Welcome Carousel

The Team

Product Manager: Sarah Nusekabel
App Developer: Brandon Alexander (iOS)

Client

Reverb, FM Team

Overview

Many Reverb app users never create an account or log in, limiting the adoption of platform features that we build for them to enjoy. I led a project to redesign the Welcome Carousel and rethink when and how it appears with the goal of increasing MAUs and engagement.

We prioritized social sign-in for ease of use and security and streamlined the email form into a toggleable webview. I refreshed the creative and messaging, partnered with copywriting and brand design to define new value props, and aligned the experience with our design system alongside my iOS engineering partner.

We also surfaced the carousel more proactively across key user paths, nudging sign-ins more frequently and continuing to support users with empty states. The result: increased account creation, improved engagement, and a cross-platform foundation that sets the stage for feature adoption.

The Goal

Increase account creation and returning-user logins by surfacing prompts earlier and simplifying the signup and log in experience, ultimately contributing to growth in Monthly Active Users (MAUs).

Exploration and Discovery

The current app experience presents several opportunities for improvement. Social sign-ins, which are trustworthy and easy, are underutilized, suggesting a need to prioritize these CTAs when users are most motivated. The carousel also suffers from an outdated brand presence: it fails to capture the energy of music creation and the overall look is inconsistent with existing channels.

Messaging currently emphasizes Reverb as a platform rather than highlighting app-specific benefits, with varied CTA messaging and supporting copy referencing features that are no longer available. Sign-up and log-in experiences differ, creating friction and maintenance challenges; there is an opportunity to streamline forms, simplify text, and unify both flows in a webview.

Finally, users often navigate multiple screens before encountering the Welcome Carousel, highlighting the opportunity to increase its visibility to reinforce account benefits and encourage account creation.

Process

1. Prioritize social sign-in

The team began by focusing on social sign-in as a primary area of experimentation, prioritizing it for both speed and security while intentionally deprioritizing email as a secondary option. To reinforce this shift, we changed the hierarchy of the button groupings and reformatted the social options as buttons using clear “Continue with” action language. We also expanded coverage by adding a Google sign-in option, which had previously been unavailable on iOS.

2. Improve email sign-in, brand updates

After seeing an increase in account creations, we shifted focus to improving the email sign-in experience alongside brand updates, starting with cosmetic changes aimed at strengthening brand trust and creating a more cohesive connection across platforms. I collaborated with the brand and copywriting teams to identify four core value propositions, pair them with supporting imagery, and pull through elements of the brand design system, “The Curve.” The updated messaging emphasized trust and affordability, introduced the Favorites feature as a next-best action, and allowed us to remove outdated copy and references to features no longer available.
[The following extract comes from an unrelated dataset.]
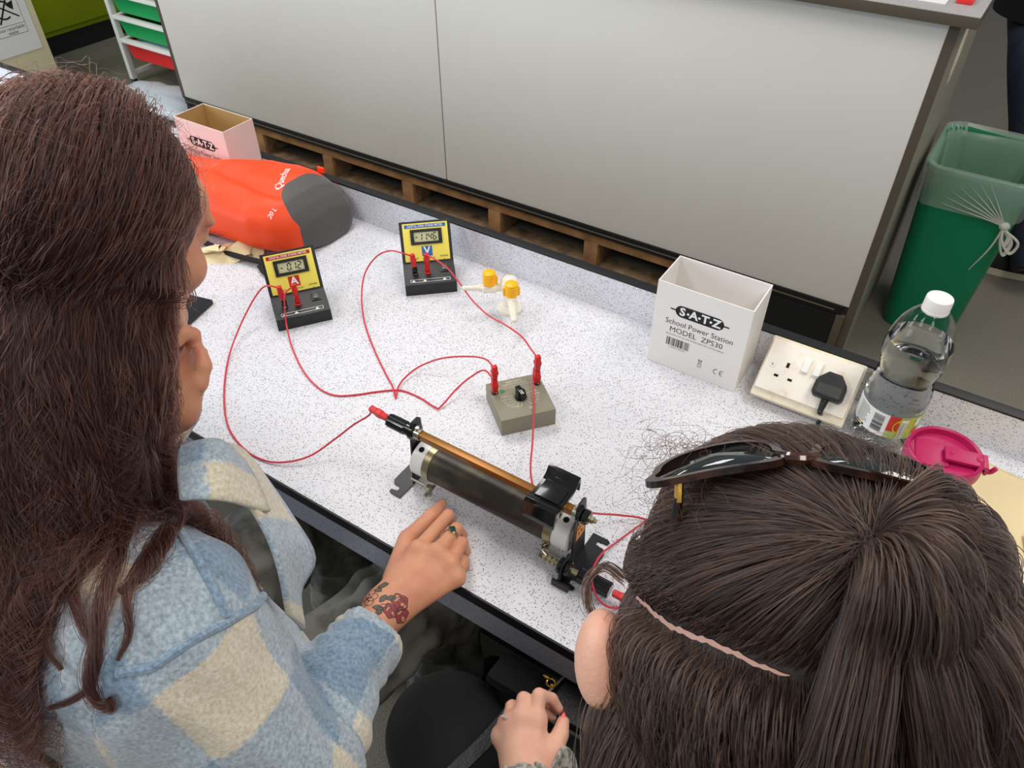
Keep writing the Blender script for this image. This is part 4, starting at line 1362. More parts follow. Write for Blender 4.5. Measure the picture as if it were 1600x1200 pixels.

We also hypothesized that a video carousel would be more engaging, leaving users with positive brand sentiment and excitement to continue.

Finally, work completed for the web sign-up and log-in experience cascaded into the in-app webview, which was preferred over the native form for maintenance and security reasons. Because the form can toggle between sign-up and log-in, we were able to condense the email CTA to a single line.

3. Increase visibility

Once the carousel content was heading in the right direction, we turned to a new problem: users touched many screens in the app before ever being prompted to log in or sign up. We believed that increasing the visibility of the sign-in prompt would drive more account creations and logged-in users.

With this hypothesis, my product manager and I identified three paths where we could prompt users with the carousel, increasing both app sign-ins and MAUs. Although these paths were accessible to logged out users, they offered little value without an account, so surfacing the carousel was ultimately to the user’s benefit. When dismissed, it still allowed us to display an engaging empty state with a call to action.

Through many discussions, the team ultimately opted to surface the carousel more proactively rather than restrict access to parts of the app. Using this method, we could nudge sign-ins more frequently, with little friction, and continue optimizing our empty states.